В сентябре 1939 года активно воюющих держав было всего четыре: Германия, Великобритания, Франция и Польша, и это число быстро уменьшилось до трех. Из четырех основных нейтральных государств Россия, Япония и Италия считались потенциальными врагами Запада, а Соединенные Штаты – потенциальным другом. Шесть лет спустя все эти державы стали воюющими сторонами, три из них в соответствии с ожиданиями. Так к огромной мощи Советского Союза добавились силы Организации Объединенных Наций.
Первоначальное отношение западных держав к Германии было определено мистером Невиллом Чемберленом в его радиообращении от 4 сентября 1939 года. «В этой войне, – произнес он, – мы сражаемся не против вас, немецкий народ, к которому мы не испытываем неприятных чувств, а против тиранического и заклятого режима, который уничтожил не только свой собственный народ, но и всю западную цивилизацию и все, что вам и нам дорого». В течение следующих шести лет стало совершенно очевидно, что, какими бы ни были их внутренние настроения, немецкий народ не смог или не захотел освободиться от нацистского режима, что неизбежно привело к тому, что в сознании тех, кто боролся против него, немцы стали ассоциироваться с нарастающей горечью – горечью, достигшей своего ультралогического апогея в «плане Моргентау»[185], официально рассмотренном на 2-й конференции в Квебеке в сентябре 1944 года, в соответствии с которым поверженную Германию принудили превратиться из индустриальной страны в сельскохозяйственную.
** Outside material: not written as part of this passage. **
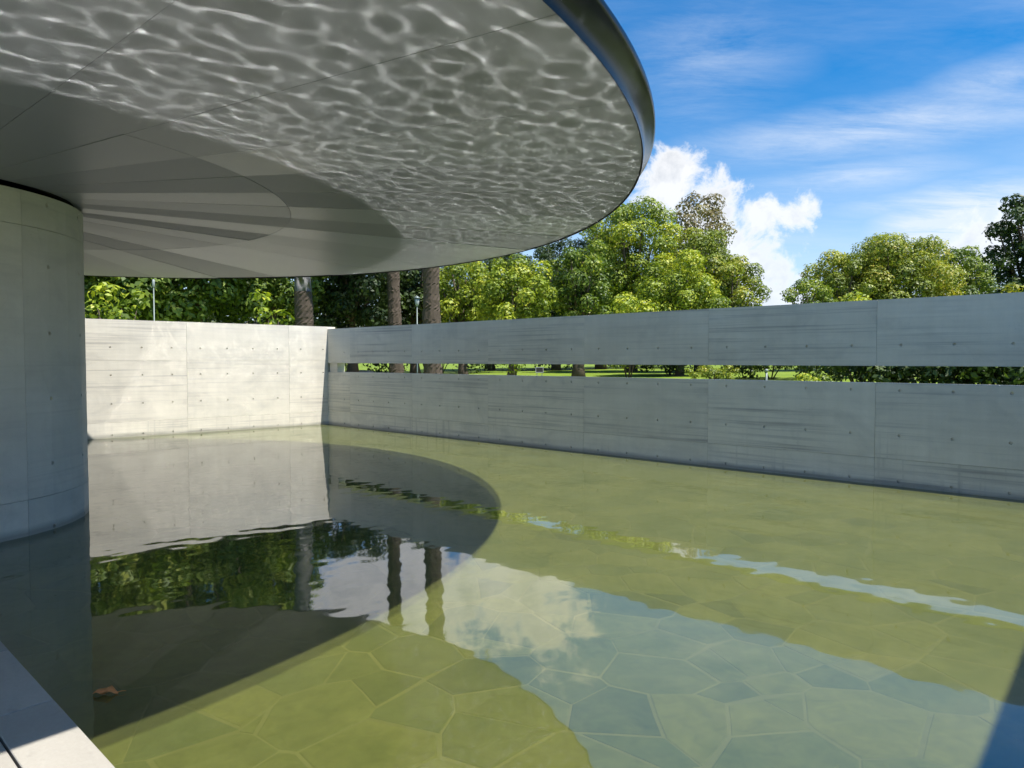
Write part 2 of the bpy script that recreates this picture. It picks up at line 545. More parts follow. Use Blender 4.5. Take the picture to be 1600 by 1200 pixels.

Хотя эта идея «пасторализации» Германии не прижилась, сам факт, что она была официально выдвинута, знаменует собой явное отличие от настроений, выраженных мистером Чемберленом. Политика безоговорочной капитуляции, обнародованная в Касабланке в 1943 году, заложила модель для окончательного завершения войны, модель, которая была окончательно утверждена в здании школы Реймса 7 мая 1945 года.
Более того, тот факт, что поводом для войны в сентябре 1939 года послужила защита Великобританией независимости и целостности Польши, был несколько затемнен последующими событиями. Появление Советского Союза в качестве ведущего партнера в Большом альянсе имело еще одно – и, возможно, снова неизбежное – последствие в виде фактического отказа западных держав от Польши в Ялте.
Поэтому, когда 17 июля 1945 года представители Большого альянса встретились в Потсдаме на фоне пошатнувшейся славы Гогенцол-лернов, они должны были рассматривать Германию как находящуюся в состоянии полного подчинения страну, территория которой была оккупирована армиями-победительницами, суверенитет уничтожен, а вся восточная часть Европы находилась под властью победоносных войск СССР. Более того, именно в Потсдаме то, что было очевидным для некоторых политиков в течение длительного времени, теперь стало совершенно явным для всех – а именно среди плодов и благ, хлынувших из рога изобилия победы, было горькое яблоко советской агрессивности и двойственности. Однако прошло еще два года, прежде чем прохладная дружба переросла в холодную войну.
Немаловажным событием Потсдамской конференции был урок искусства правления – поскольку оно остается искусством, а не наукой – преподнесенный британской делегацией, который стал ярким примером основополагающего принципа британской политики – королевское правительство должно продолжать свою работу.
Конференция началась во время необычно долгого перерыва на всеобщих выборах в Великобритании между днем голосования и объявлением его результатов. Мистер Черчилль, мистер Иден и мистер Эттли присутствовали на открытии заседания. 25 июля они вернулись в Лондон, заверив президента Трумэна и маршала Сталина, что к концу недели представительная делегация вернется. В результате выборов мистер Эттли занял место мистера Черчилля на посту премьер-министра, и вечером 28 июля он вернулся в Потсдам вместе с мистером Бевином. Через несколько часов конференция была возобновлена, и британское представительство сохраняло полную невозмутимость.